全国の一次産業/農業での後継者不足は喫緊の課題で、特に耕作放棄地の悩みがあります。これらの問題が解決されていってほしいと思っています。中窪製茶園さんとしては、世代交代をしたばかりなので、自分の茶園の後継者のことはあまり考えていないけれど、他の茶農家さんの後継者は絶対いた方がいいと思っています。
・南山城村の魅力
よく村の良さでいう「人」だと思います。南山城村においても、人は良いと感じています。これは、具体的なものじゃなくて抽象的な感覚だと思うのですが、あえて言語化してみると、外から来た人たちがすごく受け入れられる環境、全員が全員ウェルカムな状態のことです。この背景には、人以外の村の魅力があまりないと人々が感じていることがあると思います。村には「何もない」「お茶しかない」と感じているから、外からいろんな人に入ってきて手伝ってもらって、村をより良くしてもらいたい、村には伸び代しかないから、様々なことを吸収していこうという心持ちでいます。
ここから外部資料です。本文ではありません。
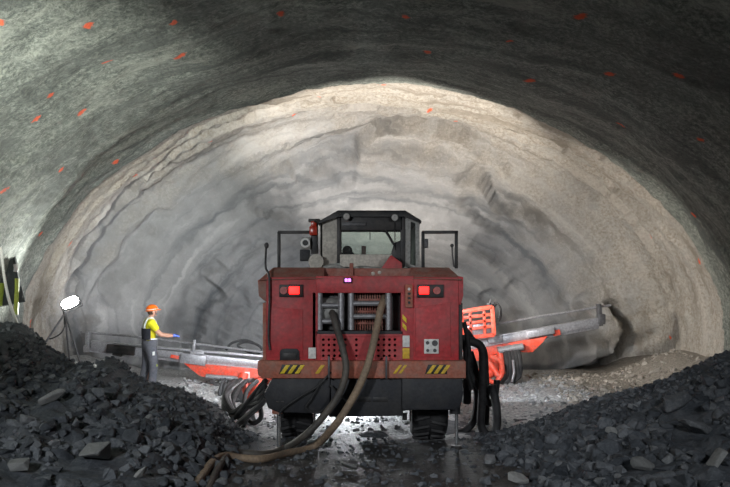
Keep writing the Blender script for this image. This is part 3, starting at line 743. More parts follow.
# rear window frame with real opening
bm = B()
for (a, b, c, d) in ((337, 341.5, 214, 263), (400.5, 405, 214, 267), (340, 402, 214, 230.5)): box(bm, PX(a, YC), PX(b, YC), 13.27, 13.36, PZ(d, YC), PZ(c, YC), .006)
wf = part('window_frame', bm, 'black')
bm = B(); box(bm, PX(341, YC), PX(401, YC), 13.3, 13.32, PZ(255, YC), PZ(230, YC), .001); part('window_pane', bm, 'glass', wf)
bm = B(); box(bm, PX(342, YC), PX(366, YC), 13.24, 13.28, PZ(226, YC), PZ(222.5, YC), .004); part('vent_strip', bm, 'darkgrey', wf)
bm = B()
tube(bm, [P(380, 231, 13.25), P(386, 232, 13.23), P(394, 245.5, 13.24)], .014, 8); tube(bm, [P(386, 230, 13.25), P(394.5, 244, 13.24)], .01, 8); tube(bm, [P(395, 222, 13.25), P(395, 250, 13.25)], .008, 6); part('wiper', bm, 'black', wf)
bm = B(); box(bm, PX(340, YC), PX(392, YC), 13.25, 13.34, PZ(267, YC), PZ(254.5, YC), .01); part('cab_panel', bm, 'beige', label='beige panel below the rear window')
bm = B(); prism(bm, cp([(391, 254), (394, 243), (401, 240), (404, 268), (391, 262)]), 13.28, 13.36, .006); part('cab_panel', bm, 'black', label='dark corner panel')
# floor and front frame of the cab
bm = B(); box(bm, PX(320, YC), PX(420, YC), 13.3, 15.4, 2.2, 2.5, .01); part('cab_floor', bm, 'cabgrey')
bm = B(); xl, xr = PX(320, YC), PX(420, YC)
for (a, b, c, d) in ((xl, xl + .09, 2.4, 3.35), (xr - .09, xr, 2.4, 3.35), (xl, xr, 3.27, 3.38), (xl, xr, 2.4, 2.62)): box(bm, a, b, 15.3, 15.4, c, d, .006)
ff = part('front_frame', bm, 'black')
bm = B(); box(bm, xl + .05, xr - .05, 15.34, 15.36, 2.55, 3.32, .001); part('windscreen', bm, 'glass', ff)
# seat headrest and console
bm = B(); ball(bm, P(347.3, 251, 14.2), .085, 3, (1, .6, 1.05)); box(bm, PX(341, 14.2), PX(354, 14.2), 14.12, 14.3, 2.45, PZ(252, 14.2), .03); part('driver_seat', bm, 'black')
bm = B(); box(bm, PX(361.5, 14.3), PX(366, 14.3), 14.25, 14.32, 2.45, PZ(246, 14.3), .01); part('control_lever', bm, 'brown')
bm = B(); tube(bm, [P(370, 231, 14), P(370, 240, 14)], .008, 6); part('lamp_cord', bm, 'black')
for a, b in ((346.5, 216.5), (394.8, 217.5)):
    bm = B(); cyl(bm, P(a, b, 13.12), P(a, b, 13.12) + Vector((0, .1, 0)), .052, 18, .045); rl = part('roof_lamp', bm, 'cabgrey')
    bm = B(); cyl(bm, P(a, b, 13.11), P(a, b, 13.11) + Vector((0, .02, 0)), .042, 18); part('lamp_lens', bm, 'lens', rl)
bm = B(); tube(bm, spline([P(311, 221.5, 13.4), P(322, 221, 13.3), P(333, 216.5, 13.22), P(341, 213.5, 13.18)]), .02, 8); part('roof_cable', bm, 'black')
bm = B(); box(bm, PX(308.5, 13.4), PX(320, 13.4), 13.35, 13.5, PZ(222, 13.4), PZ(219, 13.4), .008); part('roof_bracket', bm, 'black')
bm = B(); box(bm, PX(309.5, 13.4), PX(317.5, 13.4), 13.33, 13.47, PZ(235.5, 13.4), PZ(226, 13.4), .02); box(bm, PX(311, 13.4), PX(316.5, 13.4), 13.35, 13.45, PZ(226.5, 13.4), PZ(221, 13.4), .005); part('beacon', bm, 'beacon', label='red beacon beside the cab')
bm = B(); box(bm, PX(311, 13.45), PX(318, 13.45), 13.43, 13.5, PZ(254, 13.45), PZ(220, 13.45), .005); part('lamp_post', bm, 'black')
bm = B(); box(bm, PX(301, 13.35), PX(310.5, 13.35), 13.33, 13.5, PZ(249, 13.35), PZ(237, 13.35), .012); wl_ = part('camera_lamp', bm, 'cabgrey')
bm = B(); cyl(bm, P(305.3, 242.8, 13.30), P(305.3, 242.8, 13.30) + Vector((0, .05, 0)), .075, 22); part('white_rim', bm, 'white', wl_, 'white round rim')
bm = B(); cyl(bm, P(305.3, 242.8, 13.29), P(305.3, 242.8, 13.29) + Vector((0, .02, 0)), .045, 20); part('dark_lens', bm, 'black', wl_, 'dark round lens')
bm = B(); box(bm, PX(299.8, 13.35), PX(309.5, 13.35), 13.35, 13.52, PZ(261, 13.35), PZ(249.5, 13.35), .01); part('junction_box', bm, 'navy')
bm = B(); cyl(bm, P(316, 261.5, 13.05), P(316, 261.5, 13.05) + Vector((.0, .4, 0)), .115, 24); box(bm, PX(310, 13.1), PX(322, 13.1), 13.12, 13.5, PZ(269, 13.1), PZ(262, 13.1), .01); part('air_filter', bm, 'beige', label='beige drum shaped air filter')
# guard frames beside the cab
bm = B(); Yg = 13.4
bar(bm, P(279, 231.8, Yg), P(279, 269, Yg), .05, .05); bar(bm, P(278, 232.3, Yg), P(313, 232.3, Yg), .05, .05); part('mirror_frame', bm, 'black', label='black open frame left of the cab')
bm = B(); bar(bm, P(422, 232.3, Yg), P(458, 232.3, Yg), .05, .05); bar(bm, P(423, 231.8, Yg), P(423, 268.5, Yg), .05, .05); bar(bm, P(456.3, 231.8, Yg), P(456.3, 268.5, Yg), .05, .05); mf = part('mirror_frame', bm, 'black', label='black open frame right of the cab')
bm = B(); box(bm, PX(424, 13.38), PX(428, 13.38), 13.32, 13.42, PZ(248, 13.38), PZ(239, 13.38), .01); part('mirror_lamp', bm, 'darkgrey', mf)
bm = B(); ball(bm, P(452, 245.5, 13.36), .03, 2); tube(bm, spline([P(452, 246, 13.36), P(452.5, 256, 13.36), P(454, 267, 13.36)]), .012, 8); part('stalk', bm, 'darkgrey', mf)
bm = B(); tube(bm, spline([P(266, 247, 12.1), P(265.5, 262, 12.0), P(266, 269, 11.98), P(269, 276, 11.95), P(269.5, 300, 11.95), P(268.5, 335, 11.95), P(270, 350, 11.96)]), .016, 8); ball(bm, P(266.5, 245.5, 12.1), .035, 2, (1, 1, 1.3)); part('antenna', bm, 'darkgrey', label='bent rod aerial with a knob on top')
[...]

村に何もないと感じているからこそ、外からの人を温かく迎え入れる精神を手に入れることができて、「何もない」ことを悪いことや悲しいことではなく、ポジティブに捉えています。
<終わりに>
第1弾と合わせて、中窪良太朗さんの熱い想いをまとめてきました。普段何気なく飲んでいたお茶には、すごく強い想いが込められ、試行錯誤を経てきたからこそのお味なのだと知って、お茶への見方が大きく変わったような気がします。また、南山城村の人の良さを教えていただき、すごく素敵だと思いました。筆者は田舎出身で何もないことが、マイナスなことだと感じていたので、プラスに捉えられる価値観はこれからの少子高齢化社会の中でとても大切だなと思いました。